Linear Trapping Potentials

Abstract

The trapping potential is a necessary ingredient of any setup used in experiments with atomic gases in the BEC state (otherwise, the gas would escape). Similarly, the presence of an effective trap is necessary for building various optical and photonic cavities. Therefore, the analysis of models combining the intrinsic nonlinearity acting in multidimensional settings with the trapping potential is a natural step in the theoretical work. The present chapter aims to summarize basic theoretical results produced by the work in this direction. The results are presented for 2D fundamental (zero-voticity) and vortical states trapped in the HO potential and for similar 3D states trapped in the HO potential, which may be anisotropic.
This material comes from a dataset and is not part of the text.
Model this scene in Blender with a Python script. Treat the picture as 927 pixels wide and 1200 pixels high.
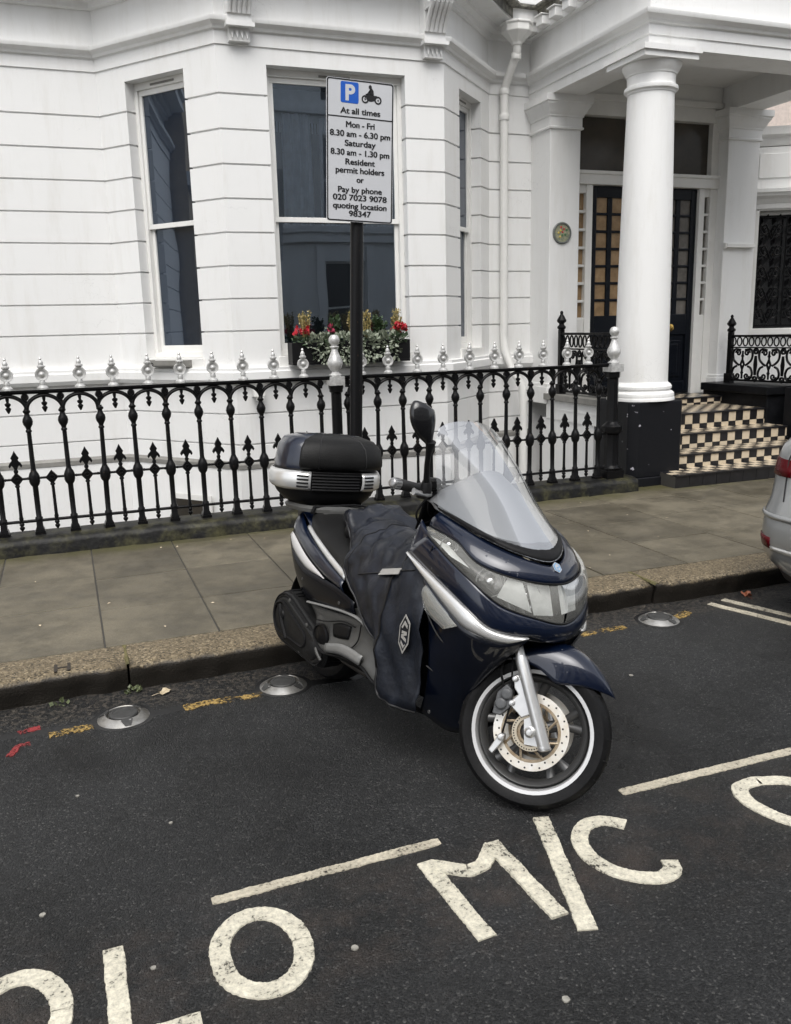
import bpy, math, random
from mathutils import Vector, Matrix, noise
random.seed(7)
R = math.radians
S = bpy.context.scene
for o in list(bpy.data.objects): bpy.data.objects.remove(o)

# ------------------------------------------------------------------ camera, sky, light, exposure
PITCH, YAW, ROLL, EYE = R(12.204), R(20.584), R(1.44), 1.6
fwd = Vector((math.sin(YAW)*math.cos(PITCH), math.cos(YAW)*math.cos(PITCH), -math.sin(PITCH)))
rgt = Vector((math.cos(YAW), -math.sin(YAW), 0)); dwn = fwd.cross(rgt)
r2 = rgt*math.cos(ROLL)+dwn*math.sin(ROLL); d2 = dwn*math.cos(ROLL)-rgt*math.sin(ROLL)
cd = bpy.data.cameras.new('camera'); cam = bpy.data.objects.new('camera', cd); S.collection.objects.link(cam)
m = Matrix((r2, -d2, -fwd)).transposed().to_4x4(); m.translation = (0, 0, EYE); cam.matrix_world = m
cd.sensor_fit = 'VERTICAL'; cd.sensor_height = 36; cd.lens = 1010.6/1200*36; cd.clip_end = 500; cd.clip_start = .02
S.camera = cam
SUN_EL, SUN_ROT = R(58), R(200)
w = bpy.data.worlds.new('World'); S.world = w; w.use_nodes = True
nt = w.node_tree; bg = nt.nodes['Background']
sky = nt.nodes.new('ShaderNodeTexSky'); sky.sky_type = 'NISHITA'; sky.sun_disc = False
sky.sun_elevation = SUN_EL; sky.sun_rotation = SUN_ROT; sky.dust_density = 3; sky.air_density = 1
hs = nt.nodes.new('ShaderNodeHueSaturation'); hs.inputs['Saturation'].default_value = .22
nt.links.new(sky.outputs[0], hs.inputs['Color']); nt.links.new(hs.outputs[0], bg.inputs['Color'])
bg.inputs['Strength'].default_value = .15
sd = bpy.data.lights.new('sun', 'SUN'); sd.energy = 1.0; sd.angle = R(50); sd.color = (1, .97, .92)
so = bpy.data.objects.new('sun', sd); S.collection.objects.link(so)
# sun stands behind the camera and high: direction vector towards the sun
sdir = Vector((math.sin(SUN_ROT)*math.cos(SUN_EL), math.cos(SUN_ROT)*math.cos(SUN_EL), math.sin(SUN_EL)))
so.rotation_euler = sdir.to_track_quat('Z', 'Y').to_euler()
S.view_settings.view_transform = 'Standard'; S.view_settings.look = 'None'
S.view_settings.exposure = 0.84; S.view_settings.gamma = 1
S.render.engine = 'CYCLES'

# ------------------------------------------------------------------ materials
MATS = {}
def mat(name, col, rough=.5, metal=0, var=0., vscale=6., bump=0., bscale=60., col2=None, coat=0., spec=.5, fine=0., ior=None, rvar=0.):
    if name in MATS: return MATS[name]
    M = bpy.data.materials.new(name); M.use_nodes = True; n = M.node_tree.nodes; l = M.node_tree.links
    b = n['Principled BSDF']; b.inputs['Roughness'].default_value = rough; b.inputs['Metallic'].default_value = metal
    b.inputs['Coat Weight'].default_value = coat; b.inputs['Coat Roughness'].default_value = .03
    b.inputs['Specular IOR Level'].default_value = spec
    if ior: b.inputs['IOR'].default_value = ior
    b.inputs['Base Color'].default_value = (*col, 1)
    tc = n.new('ShaderNodeTexCoord')
    if var or col2:
        no = n.new('ShaderNodeTexNoise'); no.inputs['Scale'].default_value = vscale; no.inputs['Detail'].default_value = 8; no.inputs['Roughness'].default_value = .65
        l.new(tc.outputs['Object'], no.inputs['Vector'])
        rp = n.new('ShaderNodeValToRGB'); rp.color_ramp.elements[0].position = .32; rp.color_ramp.elements[1].position = .68
        c2 = col2 or tuple(min(1, c*(1+var)) for c in col)
        c1 = col if col2 else tuple(c*(1-var) for c in col)
        rp.color_ramp.elements[0].color = (*c1, 1); rp.color_ramp.elements[1].color = (*c2, 1)
        l.new(no.outputs['Fac'], rp.inputs['Fac']); src = rp.outputs['Color']
        if fine:
            n2 = n.new('ShaderNodeTexNoise'); n2.inputs['Scale'].default_value = bscale; n2.inputs['Detail'].default_value = 3
            l.new(tc.outputs['Object'], n2.inputs['Vector'])
            r3 = n.new('ShaderNodeMapRange'); r3.inputs[1].default_value = .3; r3.inputs[2].default_value = .7; r3.inputs[3].default_value = 1-fine; r3.inputs[4].default_value = 1+fine
            l.new(n2.outputs['Fac'], r3.inputs[0])
            mx = n.new('ShaderNodeVectorMath'); mx.operation = 'SCALE'; l.new(src, mx.inputs[0]); l.new(r3.outputs[0], mx.inputs['Scale']); src = mx.outputs[0]
        l.new(src, b.inputs['Base Color'])
        if rvar:
            r4 = n.new('ShaderNodeMapRange'); r4.inputs[3].default_value = rough-rvar; r4.inputs[4].default_value = rough+rvar
            l.new(no.outputs['Fac'], r4.inputs[0]); l.new(r4.outputs[0], b.inputs['Roughness'])
    if bump:
        nb = n.new('ShaderNodeTexNoise'); nb.inputs['Scale'].default_value = bscale; nb.inputs['Detail'].default_value = 4
        l.new(tc.outputs['Object'], nb.inputs['Vector'])
        bu = n.new('ShaderNodeBump'); bu.inputs['Strength'].default_value = bump; bu.inputs['Distance'].default_value = .004
        l.new(nb.outputs['Fac'], bu.inputs['Height']); l.new(bu.outputs[0], b.inputs['Normal'])
    MATS[name] = M; return M

def stucco():
    M = mat('white_stucco', (.75, .745, .72), .5, bump=.3, bscale=17)
    n = M.node_tree.nodes; l = M.node_tree.links; b = n['Principled BSDF']; tc = n['Texture Coordinate']
    mp = n.new('ShaderNodeMapping'); mp.inputs['Scale'].default_value = (3.2, 3.2, .5); l.new(tc.outputs['Object'], mp.inputs['Vector'])
    a = n.new('ShaderNodeTexNoise'); a.inputs['Scale'].default_value = 2.2; a.inputs['Detail'].default_value = 9; a.inputs['Roughness'].default_value = .7; l.new(mp.outputs[0], a.inputs['Vector'])
    r = n.new('ShaderNodeValToRGB'); e = r.color_ramp.elements; e[0].position = .20; e[0].color = (.67, .662, .635, 1); e[1].position = .5; e[1].color = (.755, .755, .745, 1)
    l.new(a.outputs['Fac'], r.inputs['Fac'])
    # rain-washed grime and hairline cracks
    v = n.new('ShaderNodeTexVoronoi'); v.feature = 'DISTANCE_TO_EDGE'; v.inputs['Scale'].default_value = 1.7
    ds = n.new('ShaderNodeTexNoise'); ds.inputs['Scale'].default_value = 3.; ds.inputs['Detail'].default_value = 6
    l.new(tc.outputs['Object'], ds.inputs['Vector'])
    ad = n.new('ShaderNodeVectorMath'); ad.operation = 'ADD'; l.new(tc.outputs['Object'], ad.inputs[0]); l.new(ds.outputs['Color'], ad.inputs[1]); l.new(ad.outputs[0], v.inputs['Vector'])
    mr = n.new('ShaderNodeMapRange'); mr.inputs[1].default_value = 0; mr.inputs[2].default_value = .004; mr.inputs[3].default_value = .82; mr.inputs[4].default_value = 1
    l.new(v.outputs['Distance'], mr.inputs[0])
    g = n.new('ShaderNodeTexNoise'); g.inputs['Scale'].default_value = 1.1; l.new(tc.outputs['Object'], g.inputs['Vector'])
    gm = n.new('ShaderNodeMapRange'); gm.inputs[1].default_value = .52; gm.inputs[2].default_value = .6; l.new(g.outputs['Fac'], gm.inputs[0])
    mm = n.new('ShaderNodeMix'); mm.data_type = 'FLOAT'; l.new(gm.outputs[0], mm.inputs[0]); mm.inputs[2].default_value = 1; l.new(mr.outputs[0], mm.inputs[3])
    sc = n.new('ShaderNodeVectorMath'); sc.operation = 'SCALE'; l.new(r.outputs['Color'], sc.inputs[0]); l.new(mm.outputs[0], sc.inputs['Scale'])
    l.new(sc.outputs[0], b.inputs['Base Color'])
    return M
STUCCO = stucco()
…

Also considered are two-component 2D states with hidden vorticity, i.e., with opposite vorticities if the two components have equal norms. Stability regions are identified for all these settings. The chapter additionally reports findings for two-component 2D fundamental and vortex states in a linearly coupled system, in which the potential acting on one component is trapping, while the other component is subjected to the action of an expulsive potential. As for experimental results demonstrating the creation of 2D or 3D solitons in trapping potentials, very few of them are available. A recent experimental finding that may be relevant in this respect is the creation of quasi-stable effectively two-dimensional Townes solitons in atomic BEC loaded in a trapping potential [Bakkali-Hassani et al., Phys. Rev. Lett. 127, 023603 (2021)].